When the pride of Wisconsin resigns, when Paul Ryan puts down the gavel and exits the speaker’s office, an era will end.

It wasn’t long ago that Wisconsin wielded oversized influence in national politics. At the beginning of the decade, the Washington Post reported that the state “could shape the direction of the GOP.”

And for a while, America’s Dairyland really did a decent job cultivating conservative talent. In 2011, Reince Priebus took the helm of the Republican National Committee. Scott Walker moved into the governor’s mansion, and seemed like a promising presidential candidate. Most promising and most well-known, Paul Ryan won the chairmanship of the House Budget Committee.

Boy wonders, each under 40 years old, they were the ones destined to lead a more modern Grand Old Party.

But that was in 2011. A lot has changed. Walker became the first governor to survive a recall election then burned brightly during the 2016 presidential primary only to fizzle quickly.
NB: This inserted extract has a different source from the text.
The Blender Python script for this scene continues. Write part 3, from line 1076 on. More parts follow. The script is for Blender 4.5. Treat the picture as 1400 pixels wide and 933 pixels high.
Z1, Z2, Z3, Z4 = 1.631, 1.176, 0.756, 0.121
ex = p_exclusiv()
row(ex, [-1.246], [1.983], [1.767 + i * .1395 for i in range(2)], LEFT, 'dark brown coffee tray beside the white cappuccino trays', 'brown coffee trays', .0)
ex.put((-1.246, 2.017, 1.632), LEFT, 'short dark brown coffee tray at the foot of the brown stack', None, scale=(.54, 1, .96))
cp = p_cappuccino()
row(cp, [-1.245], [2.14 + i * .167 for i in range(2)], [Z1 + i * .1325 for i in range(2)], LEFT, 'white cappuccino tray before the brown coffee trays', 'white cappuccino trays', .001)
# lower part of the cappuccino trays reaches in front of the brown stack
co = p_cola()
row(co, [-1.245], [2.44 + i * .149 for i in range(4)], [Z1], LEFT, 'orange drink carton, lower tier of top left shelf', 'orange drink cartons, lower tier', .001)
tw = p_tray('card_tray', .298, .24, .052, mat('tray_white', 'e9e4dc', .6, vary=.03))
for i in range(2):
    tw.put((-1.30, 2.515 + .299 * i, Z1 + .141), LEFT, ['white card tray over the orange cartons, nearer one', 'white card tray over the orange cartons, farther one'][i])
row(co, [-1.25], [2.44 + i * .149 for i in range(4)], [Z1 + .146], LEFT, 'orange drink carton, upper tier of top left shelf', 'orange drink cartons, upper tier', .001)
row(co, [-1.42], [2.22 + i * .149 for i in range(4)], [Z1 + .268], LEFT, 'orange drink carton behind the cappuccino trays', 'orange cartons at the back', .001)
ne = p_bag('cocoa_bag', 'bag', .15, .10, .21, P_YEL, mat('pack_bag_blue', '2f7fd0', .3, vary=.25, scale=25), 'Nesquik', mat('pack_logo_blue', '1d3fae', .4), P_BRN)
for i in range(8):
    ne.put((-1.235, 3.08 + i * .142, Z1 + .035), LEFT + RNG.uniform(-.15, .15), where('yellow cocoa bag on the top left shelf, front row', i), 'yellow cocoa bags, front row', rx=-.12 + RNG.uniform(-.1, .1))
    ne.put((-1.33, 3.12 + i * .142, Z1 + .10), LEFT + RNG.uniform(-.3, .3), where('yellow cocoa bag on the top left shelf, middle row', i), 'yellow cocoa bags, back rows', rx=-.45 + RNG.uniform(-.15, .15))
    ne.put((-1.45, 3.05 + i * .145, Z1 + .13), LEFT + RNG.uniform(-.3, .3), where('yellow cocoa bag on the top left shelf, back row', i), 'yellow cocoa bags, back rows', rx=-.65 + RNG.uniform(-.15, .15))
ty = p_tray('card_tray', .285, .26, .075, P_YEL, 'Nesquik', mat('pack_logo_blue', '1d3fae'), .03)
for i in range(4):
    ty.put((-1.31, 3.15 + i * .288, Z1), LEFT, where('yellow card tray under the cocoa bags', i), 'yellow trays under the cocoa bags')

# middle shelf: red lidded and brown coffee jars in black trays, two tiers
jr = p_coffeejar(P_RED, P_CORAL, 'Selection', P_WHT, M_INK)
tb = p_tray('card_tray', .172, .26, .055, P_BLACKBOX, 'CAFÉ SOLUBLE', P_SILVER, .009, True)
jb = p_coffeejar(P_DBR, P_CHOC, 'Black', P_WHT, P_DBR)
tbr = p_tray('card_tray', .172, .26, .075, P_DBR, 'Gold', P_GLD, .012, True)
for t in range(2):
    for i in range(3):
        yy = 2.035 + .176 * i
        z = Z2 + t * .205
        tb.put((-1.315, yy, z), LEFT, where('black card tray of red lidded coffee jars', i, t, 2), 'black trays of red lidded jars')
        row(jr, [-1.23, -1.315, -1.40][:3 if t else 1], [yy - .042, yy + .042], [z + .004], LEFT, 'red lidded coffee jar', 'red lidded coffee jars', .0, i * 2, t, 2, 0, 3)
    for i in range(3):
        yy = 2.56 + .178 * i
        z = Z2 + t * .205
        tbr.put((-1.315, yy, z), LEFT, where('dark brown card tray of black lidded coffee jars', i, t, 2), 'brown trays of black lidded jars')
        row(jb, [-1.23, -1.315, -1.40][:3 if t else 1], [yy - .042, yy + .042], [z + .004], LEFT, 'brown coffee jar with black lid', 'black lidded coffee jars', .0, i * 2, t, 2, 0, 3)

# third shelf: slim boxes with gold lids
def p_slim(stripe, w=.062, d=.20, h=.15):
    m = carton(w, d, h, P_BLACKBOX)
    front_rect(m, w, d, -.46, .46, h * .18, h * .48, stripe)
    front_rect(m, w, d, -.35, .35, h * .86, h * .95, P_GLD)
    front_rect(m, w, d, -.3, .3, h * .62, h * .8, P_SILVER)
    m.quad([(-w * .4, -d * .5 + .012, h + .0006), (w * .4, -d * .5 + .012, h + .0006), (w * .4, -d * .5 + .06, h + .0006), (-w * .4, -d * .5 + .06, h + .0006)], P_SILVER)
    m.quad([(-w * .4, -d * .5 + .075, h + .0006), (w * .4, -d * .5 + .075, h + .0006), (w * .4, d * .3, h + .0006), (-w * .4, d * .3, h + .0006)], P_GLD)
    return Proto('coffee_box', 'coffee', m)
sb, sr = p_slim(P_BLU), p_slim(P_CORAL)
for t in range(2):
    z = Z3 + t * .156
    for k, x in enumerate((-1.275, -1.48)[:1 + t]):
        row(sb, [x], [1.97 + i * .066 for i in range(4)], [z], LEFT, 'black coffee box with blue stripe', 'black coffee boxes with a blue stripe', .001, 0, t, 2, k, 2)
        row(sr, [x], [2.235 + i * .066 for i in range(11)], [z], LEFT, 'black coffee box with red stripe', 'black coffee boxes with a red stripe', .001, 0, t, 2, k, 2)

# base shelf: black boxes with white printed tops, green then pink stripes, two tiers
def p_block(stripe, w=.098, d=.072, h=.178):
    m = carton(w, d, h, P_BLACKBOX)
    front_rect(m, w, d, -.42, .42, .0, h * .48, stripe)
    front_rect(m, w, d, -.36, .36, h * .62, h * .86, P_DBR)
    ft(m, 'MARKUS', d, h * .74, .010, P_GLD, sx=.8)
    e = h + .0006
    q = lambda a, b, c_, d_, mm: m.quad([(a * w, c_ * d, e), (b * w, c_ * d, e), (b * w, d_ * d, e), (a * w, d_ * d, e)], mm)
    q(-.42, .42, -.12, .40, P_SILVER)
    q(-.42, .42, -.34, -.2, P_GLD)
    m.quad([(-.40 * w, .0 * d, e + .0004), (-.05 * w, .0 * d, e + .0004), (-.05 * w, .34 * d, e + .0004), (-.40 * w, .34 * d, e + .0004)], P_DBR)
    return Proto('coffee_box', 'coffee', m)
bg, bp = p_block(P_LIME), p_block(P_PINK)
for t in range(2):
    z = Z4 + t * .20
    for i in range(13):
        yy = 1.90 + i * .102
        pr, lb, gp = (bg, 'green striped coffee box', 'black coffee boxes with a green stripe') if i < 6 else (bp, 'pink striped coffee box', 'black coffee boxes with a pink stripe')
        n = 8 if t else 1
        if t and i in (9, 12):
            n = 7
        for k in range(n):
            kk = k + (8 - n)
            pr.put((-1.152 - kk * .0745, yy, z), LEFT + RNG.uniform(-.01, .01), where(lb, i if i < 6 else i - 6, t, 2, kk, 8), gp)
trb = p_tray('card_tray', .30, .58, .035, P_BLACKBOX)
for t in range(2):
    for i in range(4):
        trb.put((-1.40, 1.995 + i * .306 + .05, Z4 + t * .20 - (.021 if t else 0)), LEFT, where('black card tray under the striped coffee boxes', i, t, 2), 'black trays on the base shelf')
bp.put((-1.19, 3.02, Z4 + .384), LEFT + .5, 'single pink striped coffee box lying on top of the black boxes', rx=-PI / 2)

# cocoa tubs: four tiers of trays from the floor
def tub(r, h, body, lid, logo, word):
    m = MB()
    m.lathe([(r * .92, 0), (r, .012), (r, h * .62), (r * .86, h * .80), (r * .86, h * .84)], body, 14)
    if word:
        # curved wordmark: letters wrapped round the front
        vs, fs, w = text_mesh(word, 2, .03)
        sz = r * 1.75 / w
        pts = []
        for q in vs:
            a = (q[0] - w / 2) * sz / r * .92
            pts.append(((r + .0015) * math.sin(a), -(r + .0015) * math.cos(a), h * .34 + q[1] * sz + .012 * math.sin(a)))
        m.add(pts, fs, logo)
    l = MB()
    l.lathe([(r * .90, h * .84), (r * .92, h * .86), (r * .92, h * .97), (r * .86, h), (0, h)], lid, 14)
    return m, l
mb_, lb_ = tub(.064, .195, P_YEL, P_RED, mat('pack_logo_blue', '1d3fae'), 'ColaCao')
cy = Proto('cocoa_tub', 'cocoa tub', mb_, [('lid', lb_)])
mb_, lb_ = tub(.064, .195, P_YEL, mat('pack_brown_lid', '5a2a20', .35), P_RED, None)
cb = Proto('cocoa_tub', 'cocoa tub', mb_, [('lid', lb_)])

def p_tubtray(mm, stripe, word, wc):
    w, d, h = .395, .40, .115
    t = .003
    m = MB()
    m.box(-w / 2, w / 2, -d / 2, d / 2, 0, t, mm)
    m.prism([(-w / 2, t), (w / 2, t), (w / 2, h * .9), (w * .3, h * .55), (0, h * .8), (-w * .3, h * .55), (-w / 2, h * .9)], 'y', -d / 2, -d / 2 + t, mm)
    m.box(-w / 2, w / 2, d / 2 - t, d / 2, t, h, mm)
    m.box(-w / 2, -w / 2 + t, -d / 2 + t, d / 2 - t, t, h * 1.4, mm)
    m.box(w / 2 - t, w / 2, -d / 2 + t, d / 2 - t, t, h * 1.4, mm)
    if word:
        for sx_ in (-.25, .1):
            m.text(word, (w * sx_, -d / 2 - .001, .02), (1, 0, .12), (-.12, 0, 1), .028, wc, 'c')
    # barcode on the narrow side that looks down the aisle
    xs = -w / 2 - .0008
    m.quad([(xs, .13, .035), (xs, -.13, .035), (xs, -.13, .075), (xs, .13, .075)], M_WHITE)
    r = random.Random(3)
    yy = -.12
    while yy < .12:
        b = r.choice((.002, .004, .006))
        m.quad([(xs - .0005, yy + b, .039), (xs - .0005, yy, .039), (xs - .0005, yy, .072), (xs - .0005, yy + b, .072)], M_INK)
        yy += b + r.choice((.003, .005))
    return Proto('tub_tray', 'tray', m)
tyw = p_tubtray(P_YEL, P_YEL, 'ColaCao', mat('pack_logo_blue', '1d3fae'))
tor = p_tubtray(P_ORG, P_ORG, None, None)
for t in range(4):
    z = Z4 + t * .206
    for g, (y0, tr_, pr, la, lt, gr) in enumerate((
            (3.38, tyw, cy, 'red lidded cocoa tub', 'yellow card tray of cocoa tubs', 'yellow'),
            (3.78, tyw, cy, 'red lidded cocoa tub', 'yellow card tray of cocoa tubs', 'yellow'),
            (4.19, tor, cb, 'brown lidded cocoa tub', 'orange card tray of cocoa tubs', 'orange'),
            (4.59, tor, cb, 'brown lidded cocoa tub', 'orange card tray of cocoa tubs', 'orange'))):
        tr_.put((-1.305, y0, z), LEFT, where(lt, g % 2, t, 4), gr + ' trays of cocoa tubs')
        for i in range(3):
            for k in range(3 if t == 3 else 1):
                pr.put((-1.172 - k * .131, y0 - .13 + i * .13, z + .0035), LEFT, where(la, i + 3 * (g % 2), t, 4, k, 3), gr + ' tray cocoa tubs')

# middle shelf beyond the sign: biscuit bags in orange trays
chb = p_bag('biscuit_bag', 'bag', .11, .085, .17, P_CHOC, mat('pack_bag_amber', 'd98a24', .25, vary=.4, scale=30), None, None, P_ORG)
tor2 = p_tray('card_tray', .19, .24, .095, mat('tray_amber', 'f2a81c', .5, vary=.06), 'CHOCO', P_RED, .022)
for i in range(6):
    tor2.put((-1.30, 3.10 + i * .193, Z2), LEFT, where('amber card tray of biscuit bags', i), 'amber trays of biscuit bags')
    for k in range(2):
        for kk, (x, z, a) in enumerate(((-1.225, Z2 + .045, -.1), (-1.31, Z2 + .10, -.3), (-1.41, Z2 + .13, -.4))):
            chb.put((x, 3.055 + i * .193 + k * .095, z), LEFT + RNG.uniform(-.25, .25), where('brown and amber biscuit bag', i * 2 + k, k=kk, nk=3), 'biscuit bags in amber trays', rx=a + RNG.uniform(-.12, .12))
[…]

Priebus took the most unlikely of candidates to the finish line only to be booted out of the White House — a young chief of staff cut long before his time. Ryan ran alongside Mitt Romney in 2012, then returned to Congress to accept a job he didn’t want as speaker of the House.

All had promise, and all have plenty of politically viable years ahead of them. But Walker and Priebus have been tossed out of the limelight. If early rumors are true, Ryan will walk away from it at the end of 2018.

When he does, Wisconsin will find its place back with the rest of the states.